▶ _DATA SHOWN_
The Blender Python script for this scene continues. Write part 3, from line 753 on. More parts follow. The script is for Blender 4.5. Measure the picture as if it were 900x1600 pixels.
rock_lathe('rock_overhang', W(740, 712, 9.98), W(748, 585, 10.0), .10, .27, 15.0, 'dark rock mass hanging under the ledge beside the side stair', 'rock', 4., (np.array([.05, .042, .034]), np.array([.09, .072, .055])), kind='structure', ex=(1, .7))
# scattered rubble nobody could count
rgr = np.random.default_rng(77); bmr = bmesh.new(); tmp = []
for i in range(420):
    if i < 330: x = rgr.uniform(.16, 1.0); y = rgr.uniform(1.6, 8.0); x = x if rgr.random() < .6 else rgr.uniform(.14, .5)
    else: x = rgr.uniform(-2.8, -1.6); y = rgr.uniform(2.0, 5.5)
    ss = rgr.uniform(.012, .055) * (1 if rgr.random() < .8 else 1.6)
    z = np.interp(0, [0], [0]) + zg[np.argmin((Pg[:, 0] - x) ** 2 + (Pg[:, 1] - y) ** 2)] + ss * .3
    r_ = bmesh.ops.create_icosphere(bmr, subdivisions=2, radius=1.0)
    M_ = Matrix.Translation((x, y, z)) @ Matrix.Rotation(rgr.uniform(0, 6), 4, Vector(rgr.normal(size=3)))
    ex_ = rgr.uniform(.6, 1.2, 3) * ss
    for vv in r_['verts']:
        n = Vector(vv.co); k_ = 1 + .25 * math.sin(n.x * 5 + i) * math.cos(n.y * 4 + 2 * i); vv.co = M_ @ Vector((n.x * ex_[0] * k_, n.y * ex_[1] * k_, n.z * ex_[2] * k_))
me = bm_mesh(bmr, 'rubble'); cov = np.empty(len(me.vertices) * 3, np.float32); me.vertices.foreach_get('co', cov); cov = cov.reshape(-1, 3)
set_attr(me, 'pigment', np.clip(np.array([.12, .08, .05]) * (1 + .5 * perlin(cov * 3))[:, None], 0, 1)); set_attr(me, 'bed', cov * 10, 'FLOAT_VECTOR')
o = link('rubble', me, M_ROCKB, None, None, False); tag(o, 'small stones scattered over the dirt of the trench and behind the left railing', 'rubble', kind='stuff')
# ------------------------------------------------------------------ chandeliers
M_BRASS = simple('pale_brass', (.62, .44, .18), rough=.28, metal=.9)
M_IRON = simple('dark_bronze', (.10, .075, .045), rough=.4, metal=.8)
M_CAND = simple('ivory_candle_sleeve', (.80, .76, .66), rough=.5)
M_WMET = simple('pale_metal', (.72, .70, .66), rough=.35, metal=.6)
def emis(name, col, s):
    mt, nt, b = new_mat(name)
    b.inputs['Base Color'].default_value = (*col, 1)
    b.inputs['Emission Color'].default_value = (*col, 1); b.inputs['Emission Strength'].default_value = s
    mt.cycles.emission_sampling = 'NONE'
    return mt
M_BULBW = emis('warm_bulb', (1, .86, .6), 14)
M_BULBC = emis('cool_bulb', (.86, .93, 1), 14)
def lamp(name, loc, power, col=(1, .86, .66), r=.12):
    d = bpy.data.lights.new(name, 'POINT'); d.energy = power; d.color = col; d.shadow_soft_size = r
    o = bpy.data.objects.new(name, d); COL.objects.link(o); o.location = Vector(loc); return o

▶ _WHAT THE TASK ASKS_
Restate the whole listing exactly, leaving out nothing.

▶ _ANSWER TO THE TASK_
The Blender Python script for this scene continues. Write part 3, from line 753 on. More parts follow. The script is for Blender 4.5. Measure the picture as if it were 900x1600 pixels.
rock_lathe('rock_overhang', W(740, 712, 9.98), W(748, 585, 10.0), .10, .27, 15.0, 'dark rock mass hanging under the ledge beside the side stair', 'rock', 4., (np.array([.05, .042, .034]), np.array([.09, .072, .055])), kind='structure', ex=(1, .7))
# scattered rubble nobody could count
rgr = np.random.default_rng(77); bmr = bmesh.new(); tmp = []
for i in range(420):
    if i < 330: x = rgr.uniform(.16, 1.0); y = rgr.uniform(1.6, 8.0); x = x if rgr.random() < .6 else rgr.uniform(.14, .5)
    else: x = rgr.uniform(-2.8, -1.6); y = rgr.uniform(2.0, 5.5)
    ss = rgr.uniform(.012, .055) * (1 if rgr.random() < .8 else 1.6)
    z = np.interp(0, [0], [0]) + zg[np.argmin((Pg[:, 0] - x) ** 2 + (Pg[:, 1] - y) ** 2)] + ss * .3
    r_ = bmesh.ops.create_icosphere(bmr, subdivisions=2, radius=1.0)
    M_ = Matrix.Translation((x, y, z)) @ Matrix.Rotation(rgr.uniform(0, 6), 4, Vector(rgr.normal(size=3)))
    ex_ = rgr.uniform(.6, 1.2, 3) * ss
    for vv in r_['verts']:
        n = Vector(vv.co); k_ = 1 + .25 * math.sin(n.x * 5 + i) * math.cos(n.y * 4 + 2 * i); vv.co = M_ @ Vector((n.x * ex_[0] * k_, n.y * ex_[1] * k_, n.z * ex_[2] * k_))
me = bm_mesh(bmr, 'rubble'); cov = np.empty(len(me.vertices) * 3, np.float32); me.vertices.foreach_get('co', cov); cov = cov.reshape(-1, 3)
set_attr(me, 'pigment', np.clip(np.array([.12, .08, .05]) * (1 + .5 * perlin(cov * 3))[:, None], 0, 1)); set_attr(me, 'bed', cov * 10, 'FLOAT_VECTOR')
o = link('rubble', me, M_ROCKB, None, None, False); tag(o, 'small stones scattered over the dirt of the trench and behind the left railing', 'rubble', kind='stuff')
# ------------------------------------------------------------------ chandeliers
M_BRASS = simple('pale_brass', (.62, .44, .18), rough=.28, metal=.9)
M_IRON = simple('dark_bronze', (.10, .075, .045), rough=.4, metal=.8)
M_CAND = simple('ivory_candle_sleeve', (.80, .76, .66), rough=.5)
M_WMET = simple('pale_metal', (.72, .70, .66), rough=.35, metal=.6)
def emis(name, col, s):
    mt, nt, b = new_mat(name)
    b.inputs['Base Color'].default_value = (*col, 1)
    b.inputs['Emission Color'].default_value = (*col, 1); b.inputs['Emission Strength'].default_value = s
    mt.cycles.emission_sampling = 'NONE'
    return mt
M_BULBW = emis('warm_bulb', (1, .86, .6), 14)
M_BULBC = emis('cool_bulb', (.86, .93, 1), 14)
def lamp(name, loc, power, col=(1, .86, .66), r=.12):
    d = bpy.data.lights.new(name, 'POINT'); d.energy = power; d.color = col; d.shadow_soft_size = r
    o = bpy.data.objects.new(name, d); COL.objects.link(o); o.location = Vector(loc); return o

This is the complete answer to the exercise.